## START Provided records
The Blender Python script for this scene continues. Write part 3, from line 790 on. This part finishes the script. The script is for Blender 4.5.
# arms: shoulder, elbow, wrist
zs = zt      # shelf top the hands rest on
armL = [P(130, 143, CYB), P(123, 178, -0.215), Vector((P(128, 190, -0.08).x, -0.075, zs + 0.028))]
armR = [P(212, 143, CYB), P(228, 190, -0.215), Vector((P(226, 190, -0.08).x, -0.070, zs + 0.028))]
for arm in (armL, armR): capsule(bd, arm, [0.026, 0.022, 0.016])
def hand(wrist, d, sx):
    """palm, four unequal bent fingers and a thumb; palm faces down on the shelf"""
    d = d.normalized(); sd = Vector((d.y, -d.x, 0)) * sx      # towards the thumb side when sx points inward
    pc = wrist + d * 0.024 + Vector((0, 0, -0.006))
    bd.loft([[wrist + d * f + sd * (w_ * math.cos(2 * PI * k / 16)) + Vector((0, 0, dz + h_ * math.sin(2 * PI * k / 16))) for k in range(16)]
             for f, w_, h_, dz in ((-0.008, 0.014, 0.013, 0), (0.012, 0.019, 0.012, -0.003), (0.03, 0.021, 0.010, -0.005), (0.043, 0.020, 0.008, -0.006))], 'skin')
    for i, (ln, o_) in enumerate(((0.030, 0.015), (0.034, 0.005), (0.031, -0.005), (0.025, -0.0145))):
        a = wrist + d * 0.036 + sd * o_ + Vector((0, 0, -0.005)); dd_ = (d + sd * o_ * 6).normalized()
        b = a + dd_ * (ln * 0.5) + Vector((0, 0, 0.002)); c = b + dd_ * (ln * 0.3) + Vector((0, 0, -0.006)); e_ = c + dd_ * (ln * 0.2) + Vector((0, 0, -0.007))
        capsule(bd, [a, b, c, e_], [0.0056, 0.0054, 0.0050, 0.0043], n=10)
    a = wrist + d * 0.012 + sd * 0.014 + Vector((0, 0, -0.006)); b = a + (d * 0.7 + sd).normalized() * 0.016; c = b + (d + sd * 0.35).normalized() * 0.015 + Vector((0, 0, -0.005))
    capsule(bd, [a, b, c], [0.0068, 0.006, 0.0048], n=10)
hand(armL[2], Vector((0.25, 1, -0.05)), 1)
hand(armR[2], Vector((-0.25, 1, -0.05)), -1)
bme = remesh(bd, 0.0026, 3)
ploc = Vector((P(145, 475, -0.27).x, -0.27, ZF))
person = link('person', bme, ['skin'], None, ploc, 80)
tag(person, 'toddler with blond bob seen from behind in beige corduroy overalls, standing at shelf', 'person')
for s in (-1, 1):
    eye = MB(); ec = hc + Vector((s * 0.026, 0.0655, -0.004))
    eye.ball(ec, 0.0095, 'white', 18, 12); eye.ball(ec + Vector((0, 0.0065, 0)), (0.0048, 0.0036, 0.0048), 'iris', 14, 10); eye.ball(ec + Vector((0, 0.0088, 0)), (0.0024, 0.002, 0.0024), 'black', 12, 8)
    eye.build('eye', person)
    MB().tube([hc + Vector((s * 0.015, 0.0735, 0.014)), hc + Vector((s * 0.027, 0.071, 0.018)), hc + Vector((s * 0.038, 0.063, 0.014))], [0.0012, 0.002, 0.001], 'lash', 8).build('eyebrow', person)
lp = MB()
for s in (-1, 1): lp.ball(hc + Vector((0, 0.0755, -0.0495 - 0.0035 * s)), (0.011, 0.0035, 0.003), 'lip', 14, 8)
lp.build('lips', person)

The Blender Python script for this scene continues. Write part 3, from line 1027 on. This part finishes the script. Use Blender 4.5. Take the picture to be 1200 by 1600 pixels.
## END Provided records
- _Directions_
Write out the data exactly as it stands.

- _Reply to the task_
The Blender Python script for this scene continues. Write part 3, from line 790 on. This part finishes the script. The script is for Blender 4.5.
# arms: shoulder, elbow, wrist
zs = zt      # shelf top the hands rest on
armL = [P(130, 143, CYB), P(123, 178, -0.215), Vector((P(128, 190, -0.08).x, -0.075, zs + 0.028))]
armR = [P(212, 143, CYB), P(228, 190, -0.215), Vector((P(226, 190, -0.08).x, -0.070, zs + 0.028))]
for arm in (armL, armR): capsule(bd, arm, [0.026, 0.022, 0.016])
def hand(wrist, d, sx):
    """palm, four unequal bent fingers and a thumb; palm faces down on the shelf"""
    d = d.normalized(); sd = Vector((d.y, -d.x, 0)) * sx      # towards the thumb side when sx points inward
    pc = wrist + d * 0.024 + Vector((0, 0, -0.006))
    bd.loft([[wrist + d * f + sd * (w_ * math.cos(2 * PI * k / 16)) + Vector((0, 0, dz + h_ * math.sin(2 * PI * k / 16))) for k in range(16)]
             for f, w_, h_, dz in ((-0.008, 0.014, 0.013, 0), (0.012, 0.019, 0.012, -0.003), (0.03, 0.021, 0.010, -0.005), (0.043, 0.020, 0.008, -0.006))], 'skin')
    for i, (ln, o_) in enumerate(((0.030, 0.015), (0.034, 0.005), (0.031, -0.005), (0.025, -0.0145))):
        a = wrist + d * 0.036 + sd * o_ + Vector((0, 0, -0.005)); dd_ = (d + sd * o_ * 6).normalized()
        b = a + dd_ * (ln * 0.5) + Vector((0, 0, 0.002)); c = b + dd_ * (ln * 0.3) + Vector((0, 0, -0.006)); e_ = c + dd_ * (ln * 0.2) + Vector((0, 0, -0.007))
        capsule(bd, [a, b, c, e_], [0.0056, 0.0054, 0.0050, 0.0043], n=10)
    a = wrist + d * 0.012 + sd * 0.014 + Vector((0, 0, -0.006)); b = a + (d * 0.7 + sd).normalized() * 0.016; c = b + (d + sd * 0.35).normalized() * 0.015 + Vector((0, 0, -0.005))
    capsule(bd, [a, b, c], [0.0068, 0.006, 0.0048], n=10)
hand(armL[2], Vector((0.25, 1, -0.05)), 1)
hand(armR[2], Vector((-0.25, 1, -0.05)), -1)
bme = remesh(bd, 0.0026, 3)
ploc = Vector((P(145, 475, -0.27).x, -0.27, ZF))
person = link('person', bme, ['skin'], None, ploc, 80)
tag(person, 'toddler with blond bob seen from behind in beige corduroy overalls, standing at shelf', 'person')
for s in (-1, 1):
    eye = MB(); ec = hc + Vector((s * 0.026, 0.0655, -0.004))
    eye.ball(ec, 0.0095, 'white', 18, 12); eye.ball(ec + Vector((0, 0.0065, 0)), (0.0048, 0.0036, 0.0048), 'iris', 14, 10); eye.ball(ec + Vector((0, 0.0088, 0)), (0.0024, 0.002, 0.0024), 'black', 12, 8)
    eye.build('eye', person)
    MB().tube([hc + Vector((s * 0.015, 0.0735, 0.014)), hc + Vector((s * 0.027, 0.071, 0.018)), hc + Vector((s * 0.038, 0.063, 0.014))], [0.0012, 0.002, 0.001], 'lash', 8).build('eyebrow', person)
lp = MB()
for s in (-1, 1): lp.ball(hc + Vector((0, 0.0755, -0.0495 - 0.0035 * s)), (0.011, 0.0035, 0.003), 'lip', 14, 8)
lp.build('lips', person)

The Blender Python script for this scene continues. Write part 3, from line 1027 on. This part finishes the script. Use Blender 4.5. Take the picture to be 1200 by 1600 pixels.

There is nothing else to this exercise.